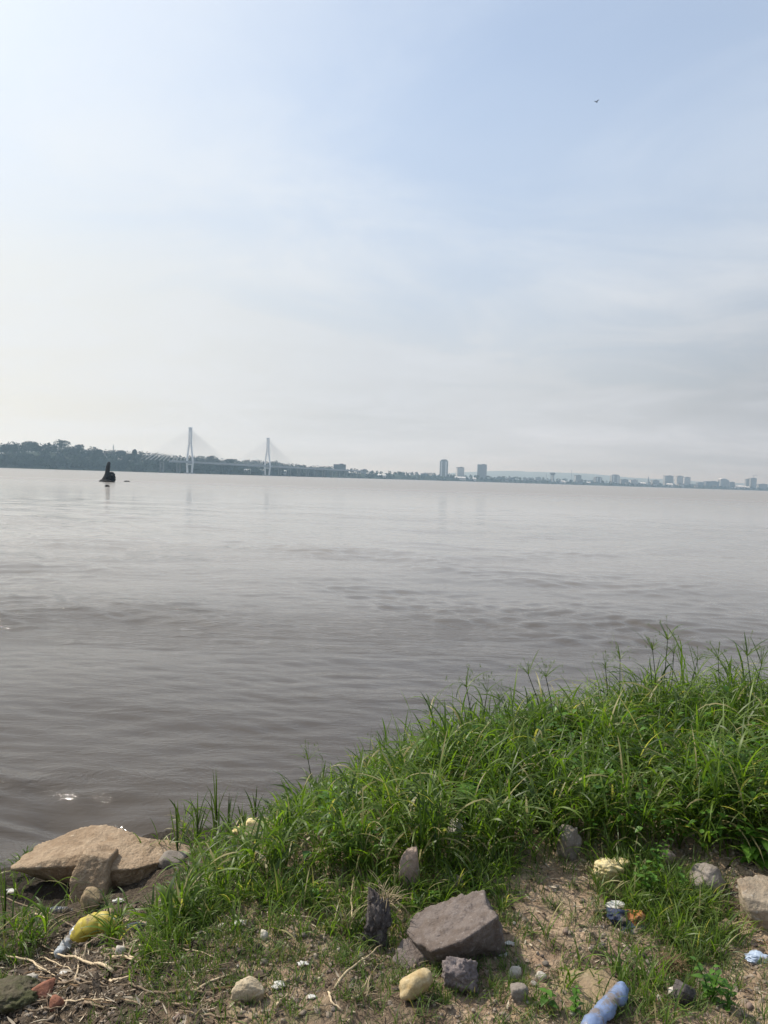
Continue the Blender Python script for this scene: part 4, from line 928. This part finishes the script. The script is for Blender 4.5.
M['dark_plastic'] = plastic('dark_plastic', (.035, .045, .06), .35); M['navy'] = plastic('navy_cloth', (.035, .045, .085), .8); M['orange'] = plastic('rust_orange_cloth', (.33, .13, .045), .85)
M['pale_blue'] = plastic('pale_blue_wrapper', (.36, .43, .54), .35)
# yellow bag, an arched crumpled sleeve
g_ = hit(98, 945); s = px_size(g_); pts = []; rad = []
for k in range(26):
    t = k/25; a = math.pi*(.97-.80*t); pts.append(Vector((math.cos(a)*20*s+(2*s), .004*math.sin(k), math.sin(a)*17*s-.004))); rad.append(s*(4+4.2*math.sin(math.pi*min(1, t*.95+.12))**.8)*(1+.05*math.sin(k*1.3)))
bm = bmesh.new(); add_tube(bm, pts, rad, 22)
for v in bm.verts: v.co += v.co.normalized()*.010*(noise.noise(v.co*38)) + v.co.normalized()*.006*noise.noise(v.co*90)
o = bm_obj('plastic_bag', bm, M['yellow_plastic'], smooth_=True); o.location = g_+Vector((0, .02, .0)); tag(o, 'crumpled arched yellow plastic bag in dark debris by the slab', 'bag')
# bottles
def bottle(base, L, r_, mat, label, rz, seed, capmat, crush=.2, pitch=0.0):
    t = empty('plastic_bottle', base, rz); t.rotation_euler = (0, pitch, rz); tag(t, label, 'bottle')
    prof = [(0, .55), (.015, .92), (.06, 1), (.10, .93), (.14, 1), (.20, .93), (.24, 1), (.32, 1), (.36, .88), (.40, .98), (.50, .98), (.54, .86), (.58, .98), (.70, 1), (.78, .85), (.86, .50), (.90, .36), (.93, .34), (.96, .34)]
    bm = bmesh.new(); xs = np.linspace(0, .96, 60); rr_ = np.interp(xs, *zip(*prof))*r_
    add_tube(bm, [(x_*L, 0, 0) for x_ in xs], list(rr_), 24)
    for v in bm.verts:
        k = noise.noise(Vector((v.co.x*22, v.co.y*14, v.co.z*14+seed))); f = 1-crush*max(0, k)*2.2*(1-abs(v.co.x/L-.45)) - crush*.5*abs(noise.noise(v.co*60)); v.co.y *= f; v.co.z *= f*(1-.15*crush)
    bm_obj('bottle_body', bm, M[mat], t, True)
    bm = bmesh.new(); add_tube(bm, [(L*.955, 0, 0), (L, 0, 0)], r_*.42, 18); bm_obj('cap', bm, M[capmat], t)
    return t
p1 = hit(580, 1050); p0 = hit(624, 1003); v = p1-p0
bottle(p0+Vector((0, 0, .034)), v.length*1.08, .030, 'blue_plastic', 'dusty translucent blue crumpled bottle lying at the bottom edge', math.atan2(v.y, v.x), 3, 'blue_plastic', .55, -math.asin(v.z/v.length))
p0 = hit(58, 962); p1 = hit(76, 945); v = p1-p0
bottle(p0+Vector((0, 0, .024)), v.length*1.5, .026, 'clear_plastic', 'crushed clear plastic bottle just left of the yellow bag', math.atan2(v.y, v.x), 7, 'white_plastic', .7)
p0 = hit(127, 938)
bottle(p0+Vector((0, 0, .028)), .13, .028, 'dark_plastic', 'dark dirty bottle right of the yellow bag', .5, 9, 'dark_plastic', .4)
p0 = hit(50, 917)
bottle(p0+Vector((0, 0, .024)), .10, .024, 'dark_plastic', 'small dark blue bottle in debris below the large tan slab', .2, 11, 'white_plastic', .3)
g_ = hit(757, 962); s = px_size(g_); crumple('plastic_wrapper', (17*s, 12*s, 8*s), M['pale_blue'], g_+Vector((0, 0, .01)), 61, 'pale blue crumpled wrapper on soil below the boulder at right edge', 'wrapper', amp=.6)
g_ = hit(618, 921); s = px_size(g_); crumple('cloth_scrap', (20*s, 18*s, 12*s), M['navy'], g_+Vector((0, 0, .012)), 62, 'dark blue crumpled cloth scrap on bare soil', 'cloth', amp=.6)
g_ = hit(634, 923); s = px_size(g_); crumple('cloth_scrap', (18*s, 18*s, 12*s), M['orange'], g_+Vector((0, 0, .012)), 63, 'rust orange crumpled scrap touching the dark blue one', 'cloth', amp=.6)
g_ = hit(632, 934); s = px_size(g_); crumple('plastic_scrap', (22*s, 12*s, 8*s), M['dark_plastic'], g_+Vector((0, 0, .006)), 64, 'black plastic scrap just below the rust orange one', 'plastic scrap', amp=.7)
g_ = hit(618, 912); s = px_size(g_); crumple('plastic_scrap', (16*s, 9*s, 6*s), M['white_plastic'], g_+Vector((0, .02, .012)), 65, 'pale flattened plastic piece behind the dark blue scrap', 'plastic scrap', amp=.5)
scr = [(279, 990, 12, 'white plastic scrap right of the pointed ochre stone'), (303, 965, 9, 'white plastic flake on bare soil left of centre'), (312, 1000, 7, 'white plastic flake near the curved white root'), (510, 945, 8, 'white flake at the right end of large purple-brown rock'),
       (240, 925, 12, 'pale plastic scrap in grass above the tiny white stone'), (64, 975, 9, 'white plastic scrap under the crushed clear bottle'), (118, 903, 8, 'white scrap at the foot of the brown slab'), (10, 893, 10, 'white scrap by the left edge below the slab'),
       (502, 958, 9, 'second white flake right of the large purple-brown rock, slightly lower')]
for i, (px, py, wpx, lab) in enumerate(scr):
    g_ = hit(px, py); s = px_size(g_); crumple('plastic_scrap', (wpx*s, wpx*s*.7, wpx*s*.16), M['white_plastic'], g_+Vector((0, 0, .004)), 80+i, lab, 'plastic scrap', amp=.8, sub=4)

# ------------------------------------------------------------------ river marker, bird, drift
b = at(107.5, 481.8, 0); s = px_size(b)
M['marker'] = rock_mat('dark_weathered_stone', (.030, .028, .030), (.020, .018, .018), (.055, .05, .045), 1.2)
mk = empty('river_marker', b); tag(mk, 'dark leaning stone pillar on a rock rising from the river', 'river marker')
bm = bmesh.new(); rs = [1.0, .85, .60, .52, .50, .46, .50, .42, .44, .2]; zsn = [-.4, .2, .9, 1.5, 2.1, 2.6, 2.7, 3.1, 3.5, 3.75]
add_tube(bm, [(-.35+.16*z_, 0, z_) for z_ in zsn], [r_*(.80 if i_ > 2 else .95) for i_, r_ in enumerate(rs)], 14)
for v_ in bm.verts: v_.co += Vector((1, 1, .2))*.07*noise.noise(v_.co*2.3)
bm_obj('pillar', bm, M['marker'], mk, True)
rock_mesh('rock_base', (2.9, 2.6, 1.0), M['marker'], 91, sub=5, parent=mk, loc=(-.05, 0, .05), rough=.14)
sh = empty('shrub', b+Vector((.65, -.1, .3))); tag(sh, 'dark round shrub growing on the right side of the river marker', 'shrub')
rg = np.random.default_rng(44); V = np.concatenate([leaf_cloud(rg, .1, 0, .75, .68, .80, 420, .14), leaf_cloud(rg, .40, 0, .35, .5, .6, 200, .14)]); mesh_np('foliage', V, quads(V), M['marker'], sh, smooth_=False)
bm = bmesh.new(); add_tube(bm, [(0, 0, -.1), (.05, 0, .5), (.15, 0, 1.1)], [.08, .06, .03], 6); bm_obj('stem', bm, M['bark'], sh)
for i, (px, py, wpx, lab) in enumerate(((127, 481.6, 5, 'small dark clump of drift floating right of the river marker'), (107, 486.4, 3.5, 'tiny dark clump of drift floating in front of the marker'))):
    c_ = at(px, py, .03); s = px_size(c_)*wpx; rg = np.random.default_rng(60+i)
    V = leaf_cloud(rg, 0, 0, .02, s/2, .14, 160, .08); o = mesh_np('drift_weed', V, quads(V), M['marker'], smooth_=False); o.location = c_; tag(o, lab, 'floating weed')
bp = at_dist(596.5, 102, 85); bm = bmesh.new()
prof = [(-.22, .005), (-.16, .03), (-.05, .055), (.05, .05), (.12, .03), (.15, .028), (.18, .012), (.215, .003)]
add_tube(bm, [(x_, 0, 0) for x_, _ in prof], [r_ for _, r_ in prof], 8)
for sg in (-1, 1):
    v_ = [bm.verts.new(q) for q in ((.06, sg*.03, .02), (.08, sg*.18, .13), (.01, sg*.34, .17), (-.07, sg*.17, .12), (-.05, sg*.03, .02))]
    v2 = [bm.verts.new(q.co-Vector((0, 0, .012))) for q in v_]
    bm.faces.new(v_); bm.faces.new(v2[::-1])
    for i in range(5): bm.faces.new((v_[i], v2[i], v2[(i+1) % 5], v_[(i+1) % 5]))
add_tube(bm, [(-.2, 0, 0), (-.30, 0, .0)], [.012, .035], 5)
o = bm_obj('bird', bm, M['marker']); o.location = bp; o.rotation_euler = (0, 0, .7); tag(o, 'tiny dark bird flying high in the right part of sky', 'bird')

# ------------------------------------------------------------------ haze
m, n = new_mat('haze'); pv = n('ShaderNodeVolumePrincipled', {'Color': (.54, .78, 1.0, 1), 'Absorption Color': (1, 1, 1, 1), 'Density': .00025, 'Anisotropy': .45})
n('ShaderNodeOutputMaterial', {1: pv.outputs[0]})
bm = bmesh.new(); add_box(bm, (0, 4300, 64), (26000, 12000, 136)); tag(bm_obj('haze', bm, m), 'pale blue river haze', None, None, 'stuff')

** To do **
Across the material above, count every line holding "part" and write down only the number.

** Exercise result **
2